--- start of Supplied material ---

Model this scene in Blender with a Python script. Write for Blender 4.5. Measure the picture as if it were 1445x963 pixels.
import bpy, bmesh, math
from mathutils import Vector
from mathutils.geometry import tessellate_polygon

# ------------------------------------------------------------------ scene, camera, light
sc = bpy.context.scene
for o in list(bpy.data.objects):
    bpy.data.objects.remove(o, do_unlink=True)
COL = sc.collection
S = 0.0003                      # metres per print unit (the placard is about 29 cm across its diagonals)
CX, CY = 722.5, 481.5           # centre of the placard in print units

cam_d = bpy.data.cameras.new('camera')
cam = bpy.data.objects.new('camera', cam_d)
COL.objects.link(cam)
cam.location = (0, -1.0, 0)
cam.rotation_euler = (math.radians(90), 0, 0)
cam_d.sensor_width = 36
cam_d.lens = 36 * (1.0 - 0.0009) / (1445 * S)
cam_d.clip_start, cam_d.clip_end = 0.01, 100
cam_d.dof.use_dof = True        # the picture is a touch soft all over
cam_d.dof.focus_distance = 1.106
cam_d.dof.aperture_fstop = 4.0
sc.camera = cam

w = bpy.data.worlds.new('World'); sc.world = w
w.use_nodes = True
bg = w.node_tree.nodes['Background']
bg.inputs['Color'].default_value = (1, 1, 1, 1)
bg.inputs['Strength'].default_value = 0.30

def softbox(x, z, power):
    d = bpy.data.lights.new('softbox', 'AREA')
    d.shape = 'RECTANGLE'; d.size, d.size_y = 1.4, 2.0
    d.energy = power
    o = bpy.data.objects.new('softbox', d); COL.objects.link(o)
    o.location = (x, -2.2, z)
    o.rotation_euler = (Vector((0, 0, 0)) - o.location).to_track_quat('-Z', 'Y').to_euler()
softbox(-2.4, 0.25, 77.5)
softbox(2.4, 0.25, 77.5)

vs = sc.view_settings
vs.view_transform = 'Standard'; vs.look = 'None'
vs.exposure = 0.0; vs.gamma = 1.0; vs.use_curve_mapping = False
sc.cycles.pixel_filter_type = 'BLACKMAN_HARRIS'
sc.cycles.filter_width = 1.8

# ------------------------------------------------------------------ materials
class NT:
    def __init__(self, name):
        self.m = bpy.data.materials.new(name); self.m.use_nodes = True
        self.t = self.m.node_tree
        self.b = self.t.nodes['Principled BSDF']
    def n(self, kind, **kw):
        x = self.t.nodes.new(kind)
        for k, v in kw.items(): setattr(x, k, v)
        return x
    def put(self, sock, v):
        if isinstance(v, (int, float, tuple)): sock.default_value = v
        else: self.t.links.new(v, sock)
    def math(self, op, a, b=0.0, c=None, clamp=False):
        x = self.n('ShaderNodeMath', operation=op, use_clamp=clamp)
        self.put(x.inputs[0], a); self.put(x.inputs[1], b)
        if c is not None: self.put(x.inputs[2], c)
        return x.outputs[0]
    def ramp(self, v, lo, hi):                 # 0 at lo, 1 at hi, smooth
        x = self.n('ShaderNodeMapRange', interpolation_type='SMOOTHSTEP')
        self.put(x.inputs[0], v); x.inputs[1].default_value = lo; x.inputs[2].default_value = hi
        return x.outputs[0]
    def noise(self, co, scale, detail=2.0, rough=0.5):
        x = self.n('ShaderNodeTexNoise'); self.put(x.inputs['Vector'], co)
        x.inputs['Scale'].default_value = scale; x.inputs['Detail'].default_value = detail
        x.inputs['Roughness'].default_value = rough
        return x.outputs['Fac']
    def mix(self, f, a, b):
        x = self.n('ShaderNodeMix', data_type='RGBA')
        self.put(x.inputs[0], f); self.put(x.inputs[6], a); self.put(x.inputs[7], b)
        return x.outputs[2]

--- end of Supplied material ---

__Objective__. Copy each line of the data exactly, leaving nothing out.

__Answer to the exercise__.
Model this scene in Blender with a Python script. Write for Blender 4.5. Measure the picture as if it were 1445x963 pixels.
import bpy, bmesh, math
from mathutils import Vector
from mathutils.geometry import tessellate_polygon

# ------------------------------------------------------------------ scene, camera, light
sc = bpy.context.scene
for o in list(bpy.data.objects):
    bpy.data.objects.remove(o, do_unlink=True)
COL = sc.collection
S = 0.0003                      # metres per print unit (the placard is about 29 cm across its diagonals)
CX, CY = 722.5, 481.5           # centre of the placard in print units

cam_d = bpy.data.cameras.new('camera')
cam = bpy.data.objects.new('camera', cam_d)
COL.objects.link(cam)
cam.location = (0, -1.0, 0)
cam.rotation_euler = (math.radians(90), 0, 0)
cam_d.sensor_width = 36
cam_d.lens = 36 * (1.0 - 0.0009) / (1445 * S)
cam_d.clip_start, cam_d.clip_end = 0.01, 100
cam_d.dof.use_dof = True        # the picture is a touch soft all over
cam_d.dof.focus_distance = 1.106
cam_d.dof.aperture_fstop = 4.0
sc.camera = cam

w = bpy.data.worlds.new('World'); sc.world = w
w.use_nodes = True
bg = w.node_tree.nodes['Background']
bg.inputs['Color'].default_value = (1, 1, 1, 1)
bg.inputs['Strength'].default_value = 0.30

def softbox(x, z, power):
    d = bpy.data.lights.new('softbox', 'AREA')
    d.shape = 'RECTANGLE'; d.size, d.size_y = 1.4, 2.0
    d.energy = power
    o = bpy.data.objects.new('softbox', d); COL.objects.link(o)
    o.location = (x, -2.2, z)
    o.rotation_euler = (Vector((0, 0, 0)) - o.location).to_track_quat('-Z', 'Y').to_euler()
softbox(-2.4, 0.25, 77.5)
softbox(2.4, 0.25, 77.5)

vs = sc.view_settings
vs.view_transform = 'Standard'; vs.look = 'None'
vs.exposure = 0.0; vs.gamma = 1.0; vs.use_curve_mapping = False
sc.cycles.pixel_filter_type = 'BLACKMAN_HARRIS'
sc.cycles.filter_width = 1.8

# ------------------------------------------------------------------ materials
class NT:
    def __init__(self, name):
        self.m = bpy.data.materials.new(name); self.m.use_nodes = True
        self.t = self.m.node_tree
        self.b = self.t.nodes['Principled BSDF']
    def n(self, kind, **kw):
        x = self.t.nodes.new(kind)
        for k, v in kw.items(): setattr(x, k, v)
        return x
    def put(self, sock, v):
        if isinstance(v, (int, float, tuple)): sock.default_value = v
        else: self.t.links.new(v, sock)
    def math(self, op, a, b=0.0, c=None, clamp=False):
        x = self.n('ShaderNodeMath', operation=op, use_clamp=clamp)
        self.put(x.inputs[0], a); self.put(x.inputs[1], b)
        if c is not None: self.put(x.inputs[2], c)
        return x.outputs[0]
    def ramp(self, v, lo, hi):                 # 0 at lo, 1 at hi, smooth
        x = self.n('ShaderNodeMapRange', interpolation_type='SMOOTHSTEP')
        self.put(x.inputs[0], v); x.inputs[1].default_value = lo; x.inputs[2].default_value = hi
        return x.outputs[0]
    def noise(self, co, scale, detail=2.0, rough=0.5):
        x = self.n('ShaderNodeTexNoise'); self.put(x.inputs['Vector'], co)
        x.inputs['Scale'].default_value = scale; x.inputs['Detail'].default_value = detail
        x.inputs['Roughness'].default_value = rough
        return x.outputs['Fac']
    def mix(self, f, a, b):
        x = self.n('ShaderNodeMix', data_type='RGBA')
        self.put(x.inputs[0], f); self.put(x.inputs[6], a); self.put(x.inputs[7], b)
        return x.outputs[2]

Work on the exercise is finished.